Yeni Şafak yazarı Yusuf Kaplan, IŞİD'e yönelik düzenlenen Musul ve Cerablus operasyonlarıyla ilgili olarak "Önce şunu iyi bilmek gerekiyor: DAEŞ diye bir “şey” yok. İngiltere diye sinsi bir güç var sadece. Batılılar, özellikle de İngilizler, DAEŞ'le filan savaşmıyorlar. Eğer öyle olsaydı, ortada DEŞ'ten eser kalmazdı! Dünyayı aptallaştırıyorlar. DAEŞ'i kullanarak İslâm'la savaşıyorlar. DAEŞ, adım adım Irak'a ve Suriye'ye yerleştirildi. Ama Irak'a ve Suriye'ye yerleşen aktör, DAEŞ değil, gerçekte, İngiltere'dir. Önceki gün de yazdığım gibi Irak kabinesinden 18 bakan İngiliz vatandaşı olması bunun küçük ama önemli bir göstergesi" dedi.
Yusuf Kaplan'ın "DAEŞ’i boşverin; İngilizlerin yüzyıllık büyük “dans”ına bakın!" başlığıyla yayımlanan (24 Ekim 2016) yazısı şöyle:
Önce şunu iyi bilmek gerekiyor: DAEŞ diye bir “şey” yok. İngiltere diye sinsi bir güç var sadece.
Batılılar, özellikle de İngilizler, DAEŞ'le filan savaşmıyorlar. Eğer öyle olsaydı, ortada DEŞ'ten eser kalmazdı! Dünyayı aptallaştırıyorlar. DAEŞ'i kullanarak İslâm'la savaşıyorlar. DAEŞ, adım adım Irak'a ve Suriye'ye yerleştirildi. Ama Irak'a ve Suriye'ye yerleşen aktör, DAEŞ değil, gerçekte, İngiltere'dir. Önceki gün de yazdığım gibi Irak kabinesinden 18 bakan İngiliz vatandaşı olması bunun küçük ama önemli bir göstergesi.
DAEŞ, PKK-PYD gibi örgütler maşa'dır; İngilizlerin kuklasıdır.
Bu şu anlama gelir: İngilizler, iki yüzyıl önce Vehhabiler üzerinden sahneledikleri oyunu, bu kez DAEŞ gibi örgütlerle İran'ın önünün açarak ve tastamam selefsizlik demek olan peygamber kabirlerini bile bombalamaktan çekinmeyen bu sözümona Selefî hareketler üzerinden sahneye koyuyorlar. İngilizler, küresel sistemi yeniden dizayn etmek istiyorlar ve bunu da ancak İslâm dünyasındaki “tarihî derinlik”lerini yeniden harekete geçirerek yapabileceklerini çok iyi biliyorlar.

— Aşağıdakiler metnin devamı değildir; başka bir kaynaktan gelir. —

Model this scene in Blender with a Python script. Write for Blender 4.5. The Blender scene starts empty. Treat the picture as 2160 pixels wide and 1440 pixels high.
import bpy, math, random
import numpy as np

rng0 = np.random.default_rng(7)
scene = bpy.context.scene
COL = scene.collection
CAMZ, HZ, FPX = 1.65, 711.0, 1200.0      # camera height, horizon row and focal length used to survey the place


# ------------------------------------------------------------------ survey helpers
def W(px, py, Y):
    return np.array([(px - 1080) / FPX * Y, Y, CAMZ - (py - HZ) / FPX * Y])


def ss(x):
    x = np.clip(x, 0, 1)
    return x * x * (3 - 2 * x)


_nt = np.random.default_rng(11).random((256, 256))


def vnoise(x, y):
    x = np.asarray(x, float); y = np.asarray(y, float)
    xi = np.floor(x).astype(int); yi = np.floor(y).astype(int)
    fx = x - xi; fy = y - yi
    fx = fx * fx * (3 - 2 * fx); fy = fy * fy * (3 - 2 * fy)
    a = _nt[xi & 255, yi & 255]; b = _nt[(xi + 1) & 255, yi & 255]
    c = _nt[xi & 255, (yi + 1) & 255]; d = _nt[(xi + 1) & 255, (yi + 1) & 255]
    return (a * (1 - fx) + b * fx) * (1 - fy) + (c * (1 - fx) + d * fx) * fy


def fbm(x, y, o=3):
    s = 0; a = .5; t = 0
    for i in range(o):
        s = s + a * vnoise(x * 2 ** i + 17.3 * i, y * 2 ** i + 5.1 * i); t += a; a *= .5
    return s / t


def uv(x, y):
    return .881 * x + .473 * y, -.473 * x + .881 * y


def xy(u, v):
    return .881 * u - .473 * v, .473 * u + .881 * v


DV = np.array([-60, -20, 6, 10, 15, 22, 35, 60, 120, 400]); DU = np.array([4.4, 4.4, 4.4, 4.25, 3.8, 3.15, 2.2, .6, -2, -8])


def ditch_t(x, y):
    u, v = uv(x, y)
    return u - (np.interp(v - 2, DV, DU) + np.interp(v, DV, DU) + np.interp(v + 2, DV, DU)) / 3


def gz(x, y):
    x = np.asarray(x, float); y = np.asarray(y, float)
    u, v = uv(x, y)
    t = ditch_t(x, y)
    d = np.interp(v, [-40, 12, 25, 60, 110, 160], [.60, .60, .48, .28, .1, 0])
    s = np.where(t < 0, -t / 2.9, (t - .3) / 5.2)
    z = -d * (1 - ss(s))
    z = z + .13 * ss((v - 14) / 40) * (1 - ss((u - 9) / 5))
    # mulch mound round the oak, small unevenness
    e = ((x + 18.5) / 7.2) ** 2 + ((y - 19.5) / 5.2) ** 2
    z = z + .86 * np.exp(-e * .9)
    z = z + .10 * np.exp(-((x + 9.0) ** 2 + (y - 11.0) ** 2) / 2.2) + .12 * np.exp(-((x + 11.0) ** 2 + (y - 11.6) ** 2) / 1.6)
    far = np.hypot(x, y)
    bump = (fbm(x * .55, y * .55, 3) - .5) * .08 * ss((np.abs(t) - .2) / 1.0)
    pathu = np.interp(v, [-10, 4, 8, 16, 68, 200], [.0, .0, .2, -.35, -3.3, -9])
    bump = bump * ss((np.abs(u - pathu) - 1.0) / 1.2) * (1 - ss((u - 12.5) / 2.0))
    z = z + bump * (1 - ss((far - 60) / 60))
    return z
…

İçinde yaşadığımız çağı anlayamadığımız sürece, dünyada yaşananları kavrayamayacağımızı göremiyoruz hâlâ.
İçinde yaşadığımız çağ, demokrasi çağı değil, dromokrasi çağı. Modernliğin çocuğu demokrasi, çoktan tarihin çöplüğünü boyladı. BazıMüslümanların, hâlâ demokrasi mücadelesinden bahsetmeleri, sığlıklarının ve çağı kavrayamadıklarının göstergesidir.
Oysa Müslümanların sorunu demokrasi sorunu değil, en geniş anlamıyla bağımsızlık sorunudur. Zihnî bağımsızlıklarına kavuşamayanların, siyasî bağımsızlık mücadelesi vermeleri, havaya kurşun sıkmaktan başka bir anlam ifade etmez. İçinde yaşadığımız çağı kavrayamadığımız sürece, zihnî bağımsızlığımıza kavuşamayacağımızı bilmiyoruz bile. İçinde yaşadığımız çağ, “pornografi”nin hükümranlığını ilan ettiği ve dromokrasi şeklinde ortaya çıkan bir ağ'dır sadece. “Pornografi çağı”, algı kapılarının kapanması demek. Bir yerde algı kapıları kapanmışsa, bilin ki, orada, Müslüman zihnini ve idrakini vareden dil, Müslüman dünyasını gösteren yer, ve Müslümanın istikametini ifade eden yön yitirilmiş demektir. “Pornografi”nin hükümranlığını ilan ettiği yer, hızın ve hazın, ayrıntının ve ayartının hükmünü, dromokrasi'nin ise zaferini ilan ettiği yerdir. “Pornografi çağı”nda dromokrasi, medya üzerinden işler: Medya, kitleleri simülasyonlara (ayrıntı ve ayartıya) boğar ve simülasyonlarsa asimilasyonlarla (yabancılaştırma ve duyarsızlaştırma biçimleriyle) gerçeklerden uzaklaştırır. Böylelikle, insanlar, bir hâdiseyi, bütünlüğü içinde kavrama yetilerini yitirirler. Ayrıntıların yok edici dehlizlerinde kendilerini kaybederler ve yaşananların gerçek yüzünü, arkaplanını ve yaşanan hâdiselerin arkasındaki sinsi aktörleri ve gerçekleri sindirici faktörleri göremezler.
Bu nedenle, DAEŞ'i boşverin, DAEŞ, kukla çünkü. DAEŞ'in arkasındaki asıl güce, İngilizlere bakın, diyorum. İngilizlerin, İslâm dünyasını, İslâm dünyasındaki mezhebî ve meşrebî ayrılıkları nasıl kaşıdığına ve kendi emelleri doğrultusunda sinsice yöntemlerle nasıl kullandığına yoğunlaşın. Yüzyıllık proje, bu.
Karşımızda şöyle bir dünya var artık: Küresel sistemin beyni İngilizler, sopası Amerikalılar, maşası El-Kaide ve IŞİD gibi kukla örgütler, taşeronu İran, finansörü de Suudlar ve Körfez ülkeleridir. Hedefse şu: Kısa vadede Erdoğan'ın tasfiyesi, Erdoğan'sız Türkiye Projesi, orta vadede çözüm Türkiye'nin kaosun eşiğine sürüklenmesi, uzun vadede ise İslâm'ın İslâm'la vurulması, yani kitlelerin protastanize edilmiş / sekülerleştirilmiş, dolayısıyla paçavraya çevrilmiş bir İslâm anlayışına hapsedilmesi ve İslâm'ın terörle özdeşleştirilerek yeniden gelişinin önünün kesilmesidir. Mesele budur.